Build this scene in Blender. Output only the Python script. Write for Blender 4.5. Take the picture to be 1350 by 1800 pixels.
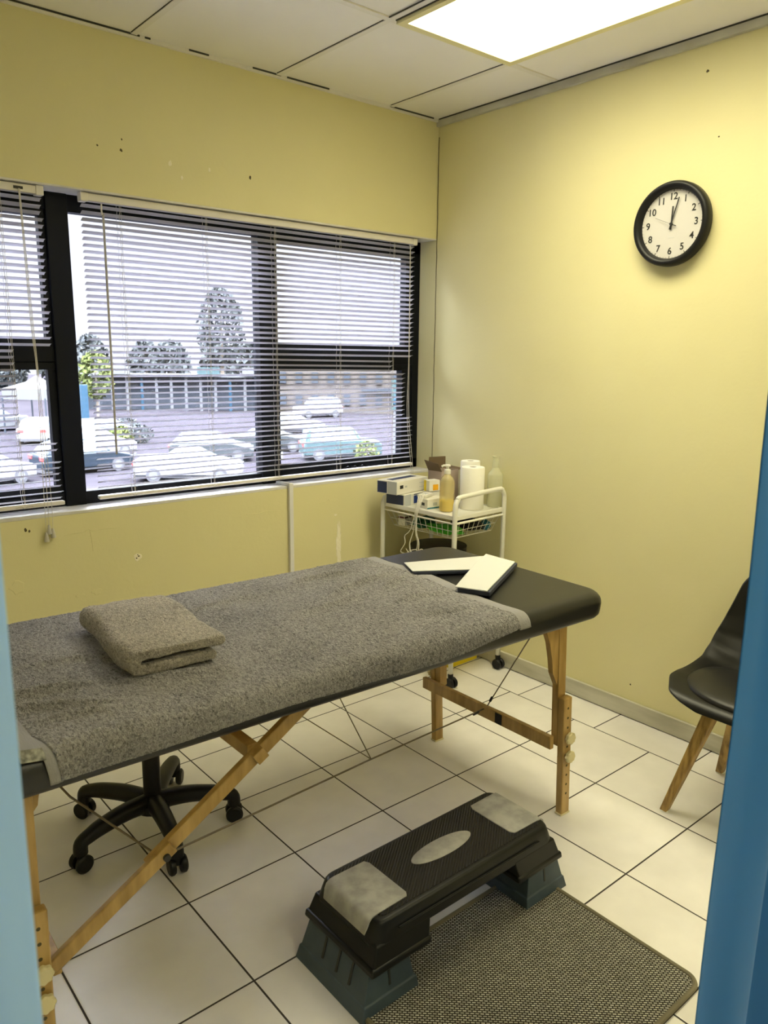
import bpy, bmesh, math, random
from mathutils import Vector, Matrix, noise as mnoise

S = bpy.context.scene
for _o in list(bpy.data.objects):
    bpy.data.objects.remove(_o)
COL = S.collection
PI = math.pi
random.seed(7)

# ------------------------------------------------------------------ camera
cam = bpy.data.cameras.new('camera')
cam.sensor_fit = 'VERTICAL'
cam.sensor_height = 24.0
cam.lens = 24.0 * 1352.41 / 1800.0
cam.clip_start = 0.05
cam.clip_end = 600
cam.dof.use_dof = True
cam.dof.focus_distance = 2.6
cam.dof.aperture_fstop = 6.0
camo = bpy.data.objects.new('camera', cam)
camo.location = (-2.7539, -2.8842, 1.4902)
camo.rotation_euler = (1.370449, -0.0102485, -0.698628)
COL.objects.link(camo)
S.camera = camo

# ------------------------------------------------------------------ world and exposure
W = bpy.data.worlds.new('sky')
S.world = W
W.use_nodes = True
bg = W.node_tree.nodes['Background']
# overcast sky: pale towards the horizon, far brighter overhead
_t = W.node_tree
_tc = _t.nodes.new('ShaderNodeTexCoord')
_sp = _t.nodes.new('ShaderNodeSeparateXYZ')
_t.links.new(_tc.outputs['Generated'], _sp.inputs[0])
_rm = _t.nodes.new('ShaderNodeValToRGB')
_rm.color_ramp.interpolation = 'EASE'
_rm.color_ramp.elements[0].position = 0.26
_rm.color_ramp.elements[0].color = (0.0185, 0.0190, 0.0212, 1)
_rm.color_ramp.elements[1].position = 0.62
_rm.color_ramp.elements[1].color = (0.86, 0.90, 1.0, 1)
_t.links.new(_sp.outputs[2], _rm.inputs[0])
_t.links.new(_rm.outputs[0], bg.inputs[0])
bg.inputs[1].default_value = 17.0
S.view_settings.view_transform = 'Standard'
S.view_settings.look = 'None'
S.view_settings.exposure = 1.90
S.view_settings.gamma = 1.0
S.view_settings.use_curve_mapping = False
PANEL_COL = (1.0, 0.93, 0.62)
PANEL_POWER = 5.2

H = 2.5924          # ceiling height
ZT, ZB = 2.0496, 0.9125   # window niche top and sill
GY = -3.9           # car park level


# ------------------------------------------------------------------ node helpers
def new_mat(name, color=(0.5, 0.5, 0.5), rough=0.5, metal=0.0, spec=0.5):
    m = bpy.data.materials.new(name)
    m.use_nodes = True
    b = m.node_tree.nodes['Principled BSDF']
    b.inputs['Base Color'].default_value = (*color, 1)
    b.inputs['Roughness'].default_value = rough
    b.inputs['Metallic'].default_value = metal
    b.inputs['Specular IOR Level'].default_value = spec
    return m


def nd(m, typ, **kw):
    n = m.node_tree.nodes.new(typ)
    for k, v in kw.items():
        setattr(n, k, v)
    return n


def lk(m, a, b):
    m.node_tree.links.new(a, b)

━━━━

### What to do
Return the listing above in full and without alteration, excluding its pictures.

### Result of this task
Build this scene in Blender. Output only the Python script. Write for Blender 4.5. Take the picture to be 1350 by 1800 pixels.
import bpy, bmesh, math, random
from mathutils import Vector, Matrix, noise as mnoise

S = bpy.context.scene
for _o in list(bpy.data.objects):
    bpy.data.objects.remove(_o)
COL = S.collection
PI = math.pi
random.seed(7)

# ------------------------------------------------------------------ camera
cam = bpy.data.cameras.new('camera')
cam.sensor_fit = 'VERTICAL'
cam.sensor_height = 24.0
cam.lens = 24.0 * 1352.41 / 1800.0
cam.clip_start = 0.05
cam.clip_end = 600
cam.dof.use_dof = True
cam.dof.focus_distance = 2.6
cam.dof.aperture_fstop = 6.0
camo = bpy.data.objects.new('camera', cam)
camo.location = (-2.7539, -2.8842, 1.4902)
camo.rotation_euler = (1.370449, -0.0102485, -0.698628)
COL.objects.link(camo)
S.camera = camo

# ------------------------------------------------------------------ world and exposure
W = bpy.data.worlds.new('sky')
S.world = W
W.use_nodes = True
bg = W.node_tree.nodes['Background']
# overcast sky: pale towards the horizon, far brighter overhead
_t = W.node_tree
_tc = _t.nodes.new('ShaderNodeTexCoord')
_sp = _t.nodes.new('ShaderNodeSeparateXYZ')
_t.links.new(_tc.outputs['Generated'], _sp.inputs[0])
_rm = _t.nodes.new('ShaderNodeValToRGB')
_rm.color_ramp.interpolation = 'EASE'
_rm.color_ramp.elements[0].position = 0.26
_rm.color_ramp.elements[0].color = (0.0185, 0.0190, 0.0212, 1)
_rm.color_ramp.elements[1].position = 0.62
_rm.color_ramp.elements[1].color = (0.86, 0.90, 1.0, 1)
_t.links.new(_sp.outputs[2], _rm.inputs[0])
_t.links.new(_rm.outputs[0], bg.inputs[0])
bg.inputs[1].default_value = 17.0
S.view_settings.view_transform = 'Standard'
S.view_settings.look = 'None'
S.view_settings.exposure = 1.90
S.view_settings.gamma = 1.0
S.view_settings.use_curve_mapping = False
PANEL_COL = (1.0, 0.93, 0.62)
PANEL_POWER = 5.2

H = 2.5924          # ceiling height
ZT, ZB = 2.0496, 0.9125   # window niche top and sill
GY = -3.9           # car park level


# ------------------------------------------------------------------ node helpers
def new_mat(name, color=(0.5, 0.5, 0.5), rough=0.5, metal=0.0, spec=0.5):
    m = bpy.data.materials.new(name)
    m.use_nodes = True
    b = m.node_tree.nodes['Principled BSDF']
    b.inputs['Base Color'].default_value = (*color, 1)
    b.inputs['Roughness'].default_value = rough
    b.inputs['Metallic'].default_value = metal
    b.inputs['Specular IOR Level'].default_value = spec
    return m


def nd(m, typ, **kw):
    n = m.node_tree.nodes.new(typ)
    for k, v in kw.items():
        setattr(n, k, v)
    return n


def lk(m, a, b):
    m.node_tree.links.new(a, b)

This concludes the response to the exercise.